One of the most economical things you can do is to make a commitment to having great meals. That doesn’t mean making elaborate food, it means using quality ingredients and realizing that the parts of the vegetables and animals we normally throw away are not only useful but also delicious. For example, dinner might be something incredibly simple like beans or eggs. But if I have some leftover mint stems that I steep in vinegar and mix with a bit of thyme or the end of a jar of olives, then suddenly I have a wonderful salsa that completely elevates the meal. When we can bind together a sense of economy and value in our cooking, that’s grace.

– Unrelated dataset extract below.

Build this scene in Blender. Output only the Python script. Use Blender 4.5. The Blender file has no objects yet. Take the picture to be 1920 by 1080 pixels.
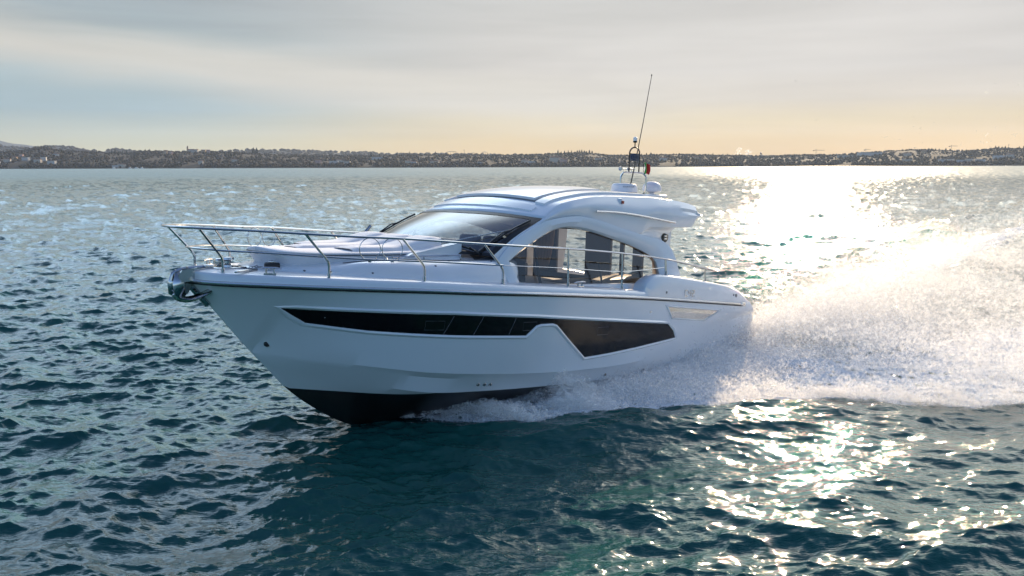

Do you listen to music when you cook?

No. I love music, but I think it does a disservice to cooking. You have to listen so carefully to what you’re doing when you cook — it is absolutely absorbing. Cooking itself is engaging enough, that I don’t see a need for music in the kitchen.

Your book reads like an ode to the amateur cook, as opposed to the professional chef. But some amateurs are very skilled and confident in the kitchen. Is the book also accessible to the beginning cook?

I think, I hope, I pray, that it does something for everyone. The book is not going to make people who are totally terrified of the kitchen jump in whole hog. But reading it will hopefully seed something in people’s minds and make them feel more engaged with cooking. I hope it empowers people to start a journey. I hope they realize that they don’t need to rely on Rachael Ray as much as they thought they did. They can learn to trust their instincts.